What we learned: Week 10

November, 3, 2013
11/03/13
10:00
AM ET
Well, that happened last night. The Spartans bullied Michigan even though Taylor Lewan said it wouldn't happen. Spartan Stadium chanted "little sister, little sister" just six years after Mike Hart called MSU a "little brother." And the Wolverines racked up a wildly impressive -48 rushing yards.

So Paul Bunyan will return to East Lansing for the next year. But here are a few things we learned in Michigan's 23-point loss to the Spartans.

1. There's still so much we don't know. By Week 10, a team should have some kind of an identity. The Wolverines haven't found that identity yet. And that should be incredibly troubling to anyone associated with the program. The Wolverines' chances of a Big Ten title all but slipped away in the loss (really, the wheels would have to completely fall off for multiple programs just for the Wolverines to have a chance). And here's the laundry list of issues for U-M:
  • Is this really the best five for the offensive line?
  • Will the run game ever get started?
  • What's up with Devin Gardner?
  • Can Michigan get a consistent pass rush?
  • What's going on in the secondary?
  • How much is the road affecting Michigan?
2. It is in fact possible for the rushing game to be worse than it was against Penn State. Remember when people thought Fitzgerald Toussaint's one yard per rush average against the Nittany Lions was bad? Try Michigan averaging that as a team against Michigan State (1.2 yards per rush when sacks are taken out). Gardner accounted for -46 yards, but without his sacks his average was an abysmal .3 yards per rush and Toussaint rushed a slightly better 2.5 yards per rush. Yes, the Spartans defense lived up to its billing of a stout front seven.

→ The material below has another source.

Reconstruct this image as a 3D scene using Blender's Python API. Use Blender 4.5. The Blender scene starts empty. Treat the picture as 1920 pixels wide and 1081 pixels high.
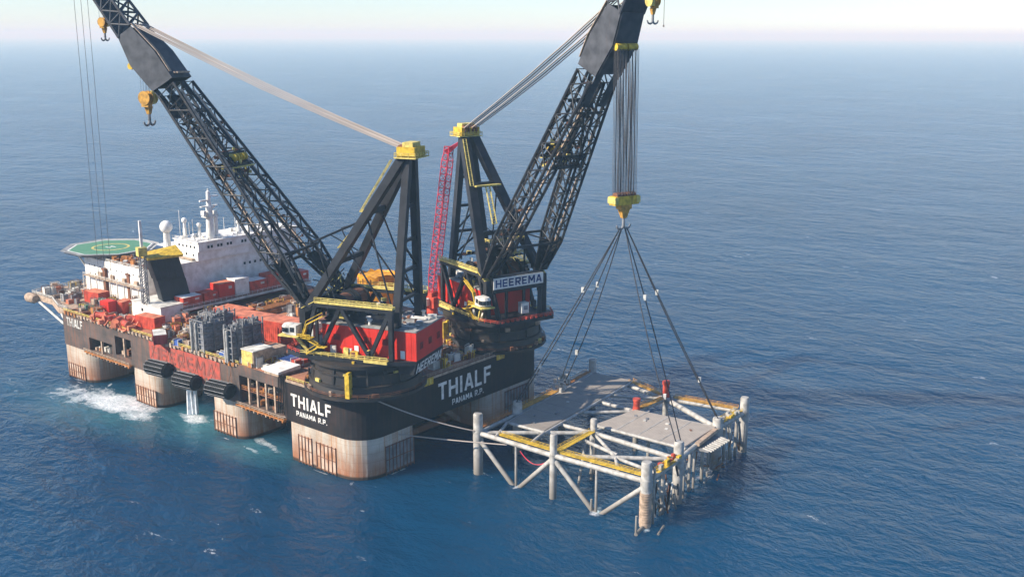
import bpy, math, random
from mathutils import Vector, Matrix
R = math.radians
random.seed(7)
sc = bpy.context.scene
C = sc.collection

# ------------------------------------------------------------------ camera
CAM = Vector((-198.17, -215.22, 128.66)); YAW = 0.6765; PITCH = 0.2341; FPX = 1983.5
fw = Vector((math.cos(YAW)*math.cos(PITCH), math.sin(YAW)*math.cos(PITCH), -math.sin(PITCH)))
rt0 = Vector((math.sin(YAW), -math.cos(YAW), 0)); up0 = rt0.cross(fw)
ROLL = 0.0026
rt = rt0*math.cos(ROLL)+up0*math.sin(ROLL); up = up0*math.cos(ROLL)-rt0*math.sin(ROLL)
cd = bpy.data.cameras.new('camera'); cam = bpy.data.objects.new('camera', cd); C.objects.link(cam)
cam.matrix_world = Matrix(((rt.x, up.x, -fw.x, CAM.x), (rt.y, up.y, -fw.y, CAM.y), (rt.z, up.z, -fw.z, CAM.z), (0, 0, 0, 1)))
cd.sensor_width = 36; cd.lens = 36*FPX/1920; cd.clip_start = 1; cd.clip_end = 120000
sc.camera = cam

def at(px, py, z):
    "point of the photograph's sight line at height z"
    d = rt*((px-960)/FPX)-up*((py-540.5)/FPX)+fw
    return CAM+d*((z-CAM.z)/d.z)

# ------------------------------------------------------------------ light
SUN_EL, SUN_AZ = R(34), math.atan2(0.53, -0.85)          # azimuth of the sun measured from +X
w = bpy.data.worlds.new('World'); sc.world = w; w.use_nodes = True
nt = w.node_tree
sky = nt.nodes.new('ShaderNodeTexSky'); sky.sky_type = 'NISHITA'; sky.sun_disc = False
sky.sun_elevation = SUN_EL; sky.sun_rotation = math.pi/2-SUN_AZ
sky.air_density = 1.0; sky.dust_density = 0.15; sky.ozone_density = 1.6; sky.altitude = 100
bg = nt.nodes['Background']; bg.inputs[1].default_value = 0.10
tint = nt.nodes.new('ShaderNodeMix'); tint.data_type = 'RGBA'; tint.blend_type = 'MULTIPLY'; tint.inputs[0].default_value = 1
tint.inputs[7].default_value = (.77, .89, 1.13, 1); nt.links.new(sky.outputs[0], tint.inputs[6]); nt.links.new(tint.outputs[2], bg.inputs[0])
sd = bpy.data.lights.new('sun', 'SUN'); sd.energy = 5.0; sd.angle = R(0.53); sd.color = (1, .92, .80)
so = bpy.data.objects.new('sun', sd); C.objects.link(so)
S = Vector((math.cos(SUN_EL)*math.cos(SUN_AZ), math.cos(SUN_EL)*math.sin(SUN_AZ), math.sin(SUN_EL)))
so.rotation_euler = S.to_track_quat('Z', 'Y').to_euler(); so.location = S*400
sc.view_settings.view_transform = 'Standard'; sc.view_settings.look = 'None'
sc.view_settings.exposure = 0.78; sc.view_settings.gamma = 1
sc.cycles.use_denoising = True
sc.cycles.max_bounces = 6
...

3. The next month could be rough. The Wolverines host Nebraska, travel to Iowa and Northwestern and then face Ohio State into Ann Arbor. Three losses aren't completely out of the question, especially considering the lows that we've seen out of the Wolverines. For a season that started (as every season under Brady Hoke does) with hopes of a Big Ten championship, this one could end up being the least successful yet of Hoke's tenure.